What this task involves »
Everything from the first line of the data through the line with "return put(called, b.mesh(30.0), m, parent)" is to be echoed exactly, minus the pictures.

Dataset extract »
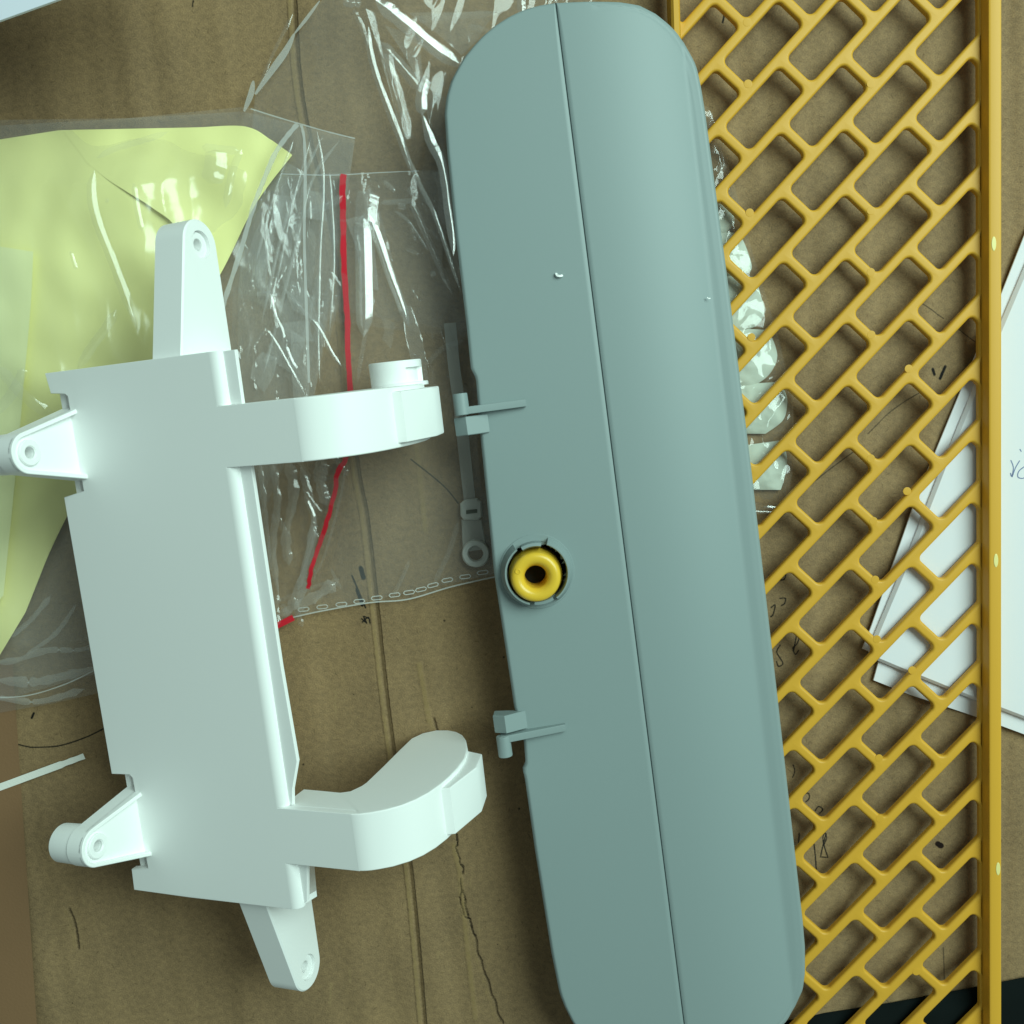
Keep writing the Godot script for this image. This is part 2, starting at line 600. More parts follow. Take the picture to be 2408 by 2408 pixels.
	for j in n + 1:
		for i in n + 1:
			var x := (float(i) / n - 0.5) * BOARD
			var z := (float(j) / n - 0.46) * BOARD
			var across := x * 1000.0 - z * 1000.0 * (0.13 if x < 0.06 else 0.06)
			var h := waves.get_noise_2d(across * 0.045, z * 3.0) * 0.95 + waves.get_noise_2d(across * 0.13 + 90.0, z * 5.0) * 0.34
			h *= 1.0 + 0.7 * smoothstep(0.05, 0.09, x)
			pos.append(Vector3(x, h * 0.001 - 0.0006, z))
	var o := put("cardboard_surface", grid_mesh(pos, n, n), m)
	o.set_meta("kind", "structure")
	o.set_meta("label", "brown corrugated cardboard sheet that everything lies on")

# ------------------------------------------------------------------ loose papers, tape and cloth
func slab(called: String, spots: Array, h0: float, h1: float, m: Material, parent: Node = self, bevel := 0.0001) -> MeshInstance3D:
	var p := PackedVector2Array()
	for s in spots:
		var w := at2(s, h1)
		p.append(Vector2(w.x, w.z))
	var b := Builder.new()
	prism(b, p, Transform3D(Basis(Vector3(1, 0, 0), Vector3(0, 0, 1), Vector3(0, 1, 0)), Vector3.ZERO), h0 * 0.001, h1 * 0.001, bevel, 1)
	return put(called, b.mesh(30.0), m, parent)

func build_papers() -> void:
	var lower := slab("white_sheet", [Vector2(2066, 1556), Vector2(2054, 1600), Vector2(2140, 1634), Vector2(2308, 1690), Vector2(2408, 1727), Vector2(2700, 1830), Vector2(2700, 1500), Vector2(2300, 1500)], 0.5, 1.2, mat.paper)
	tag(lower, "lower white sheet, its edge showing below the folded white paper", "paper")
	var top := thing("folded_white_paper", "large folded white paper under the right rail of the yellow lattice", "paper")
	slab("main_leaf", [Vector2(2440, 560), Vector2(2296, 903), Vector2(2224, 1080), Vector2(2132, 1318), Vector2(2062, 1485), Vector2(2044, 1530), Vector2(2052, 1549), Vector2(2114, 1575), Vector2(2300, 1650), Vector2(2405, 1690), Vector2(2700, 1800), Vector2(2700, 300)], 1.9, 3.7, mat.paper, top, 0.0011)
	slab("turned_edge", [Vector2(2480, 372), Vector2(2353, 695), Vector2(2270, 892), Vector2(2154, 1173), Vector2(2049, 1472), Vector2(2028, 1526), Vector2(2080, 1545), Vector2(2112, 1468), Vector2(2172, 1300), Vector2(2258, 1076), Vector2(2330, 902), Vector2(2412, 712), Vector2(2540, 385)], 1.25, 1.85, mat.paper, top)
	var pen := paint(Color(0.16, 0.20, 0.36), 0.7)
	var b := Builder.new()
	for s in [[Vector2(2377, 1082), Vector2(2383, 1100), Vector2(2379, 1120), Vector2(2376, 1112)], [Vector2(2398, 1083), Vector2(2388, 1100), Vector2(2380, 1122)], [Vector2(2412, 1095), Vector2(2396, 1108), Vector2(2394, 1122), Vector2(2408, 1124), Vector2(2420, 1110)], [Vector2(2398, 1056), Vector2(2402, 1062)]]:
		band(b, path_of(s, 3.72, 6), 0.00035, 0.00003)
	put("handwriting", b.mesh(), pen, top)
	# the white edge over the upper left corner
	var c := slab("white_card", [Vector2(-260, 142), Vector2(0, 48), Vector2(133, 0), Vector2(420, -104), Vector2(420, -420), Vector2(-300, -420)], 52.0, 53.0, paint(Color(0.74, 0.76, 0.86), 0.7))
	tag(c, "raised white card whose corner enters at the upper left", "card")
	# brown tape along the left edge and a strip of white paint
	var tape := put("brown_tape", sheet([Vector2(-80, 1560), Vector2(30, 1560)], [Vector2(-80, 2460), Vector2(90, 2460)], [Vector2(-80, 1560), Vector2(-80, 2460)], [Vector2(30, 1560), Vector2(90, 2460)], 20, 60, func(_p, g, _u, _v): return 0.55 + noise_a.get_noise_2d(g.x * 2.0, g.y * 2.0) * 0.05), paint(Color(0.25, 0.135, 0.064), 0.6, 0.004, 500.0))
	tag(tape, "reddish brown paper tape along the lower left edge of the board", "tape")
	var wb := Builder.new()
	var wp := PackedVector3Array()
	var ww := PackedFloat32Array()
	for i in 30:
		var t := i / 29.0
		wp.append(at(lerpf(-30, 198, t), lerpf(1862, 1778, t), 0.75))
		ww.append(0.0026 * (1.0 if t < 0.75 else rng.randf_range(0.72, 1.02)))
	band(wb, wp, 0.0026, 0.00006, ww)
	tag(put("white_stripe", wb.mesh(), paint(Color(0.88, 0.86, 0.80), 0.8, 0.004, 700.0)), "thin strip of white tape crossing the left edge below the bag", "tape")
	# black cloth in the lower right corner
	var cl := put("black_cloth", sheet([Vector2(1800, 2412), Vector2(1867, 2396), Vector2(1923, 2384), Vector2(2069, 2362), Vector2(2196, 2339), Vector2(2308, 2318), Vector2(2408, 2298), Vector2(2520, 2285)], [Vector2(1800, 2560), Vector2(2520, 2560)], [Vector2(1800, 2412), Vector2(1800, 2560)], [Vector2(2520, 2285), Vector2(2520, 2560)], 60, 30,
		func(_p, g, _u, v): return 0.3 + 2.6 * sqrt(clampf(v * 5.0, 0.0, 1.0)) + noise_a.get_noise_2d(g.x, g.y) * 0.7), paint(Color(0.006, 0.009, 0.009), 0.95, 0.004, 500.0, 0.2))
	tag(cl, "black cloth edge under the lattice in the lower right corner", "cloth")

# ------------------------------------------------------------------ the yellow lattice
const PITCH := 0.0213
const G_TOP := 7.4
const G_LOW := 5.0

# one mesh of the lattice round an opening: outer corners, each edge's distance to the opening, corner radius
func opening(outer: PackedVector2Array, gaps: PackedFloat32Array, radius: float, f: Transform3D) -> ArrayMesh:
	var n := outer.size()
	var b := Builder.new()
	var hole := PackedVector2Array()
	for i in n:
		var e1 := (outer[i] - outer[(i + n - 1) % n]).normalized()
		var e2 := (outer[(i + 1) % n] - outer[i]).normalized()
		var a1 := outer[i] - Vector2(e1.y, -e1.x) * gaps[(i + n - 1) % n]
		var a2 := outer[i] - Vector2(e2.y, -e2.x) * gaps[i]
		hole.append(Geometry2D.line_intersects_line(a1, e1, a2, e2))
	var bevel := 0.00095
	var rings := [[0.0, G_LOW * 0.001], [0.0, G_TOP * 0.001 - bevel], [bevel * 0.13, G_TOP * 0.001 - bevel * 0.5], [bevel * 0.5, G_TOP * 0.001 - bevel * 0.13], [bevel, G_TOP * 0.001]]
	var lines := []
	var owner_of := PackedInt32Array()
	for r in rings:
		var line := PackedVector3Array()
		owner_of.clear()
		for i in n:
			var e1 := (hole[i] - hole[(i + n - 1) % n]).normalized()
			var e2 := (hole[(i + 1) % n] - hole[i]).normalized()
			var half := (PI - acos(clampf(e1.dot(e2), -1, 1))) * 0.5
			var rad := minf(radius, 0.45 * minf(hole[i].distance_to(hole[(i + n - 1) % n]), hole[i].distance_to(hole[(i + 1) % n])) * tan(half))
			var c := hole[i] + (e2 - e1).normalized() * rad / sin(half)
			var s := Vector2(e1.y, -e1.x).angle()
			var turn := Vector2(e1.y, -e1.x).angle_to(Vector2(e2.y, -e2.x))
			for k in 6:
				var q: Vector2 = c + Vector2.from_angle(s + turn * k / 5.0) * (rad + r[0])
				line.append(f * Vector3(q.x, q.y, r[1]))
				owner_of.append(i)
		lines.append(line)
	var m: int = lines[0].size()
	for k in lines.size() - 1:
		for i in m:
			var j := (i + 1) % m
			b.quad(lines[k][j], lines[k][i], lines[k + 1][i], lines[k + 1][j])
	var last: PackedVector3Array = lines[-1]
	for i in m:
		var j := (i + 1) % m
		var o0 := outer[owner_of[i]]
		var o1 := outer[owner_of[j]]
		var p0 := f * Vector3(o0.x, o0.y, G_TOP * 0.001)
		if owner_of[i] == owner_of[j]:
			b.tri(last[j], last[i], p0)
		else:
			b.quad(last[j], last[i], p0, f * Vector3(o1.x, o1.y, G_TOP * 0.001))
	return b.mesh(50.0)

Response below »
Keep writing the Godot script for this image. This is part 2, starting at line 600. More parts follow. Take the picture to be 2408 by 2408 pixels.
	for j in n + 1:
		for i in n + 1:
			var x := (float(i) / n - 0.5) * BOARD
			var z := (float(j) / n - 0.46) * BOARD
			var across := x * 1000.0 - z * 1000.0 * (0.13 if x < 0.06 else 0.06)
			var h := waves.get_noise_2d(across * 0.045, z * 3.0) * 0.95 + waves.get_noise_2d(across * 0.13 + 90.0, z * 5.0) * 0.34
			h *= 1.0 + 0.7 * smoothstep(0.05, 0.09, x)
			pos.append(Vector3(x, h * 0.001 - 0.0006, z))
	var o := put("cardboard_surface", grid_mesh(pos, n, n), m)
	o.set_meta("kind", "structure")
	o.set_meta("label", "brown corrugated cardboard sheet that everything lies on")

# ------------------------------------------------------------------ loose papers, tape and cloth
func slab(called: String, spots: Array, h0: float, h1: float, m: Material, parent: Node = self, bevel := 0.0001) -> MeshInstance3D:
	var p := PackedVector2Array()
	for s in spots:
		var w := at2(s, h1)
		p.append(Vector2(w.x, w.z))
	var b := Builder.new()
	prism(b, p, Transform3D(Basis(Vector3(1, 0, 0), Vector3(0, 0, 1), Vector3(0, 1, 0)), Vector3.ZERO), h0 * 0.001, h1 * 0.001, bevel, 1)
	return put(called, b.mesh(30.0), m, parent)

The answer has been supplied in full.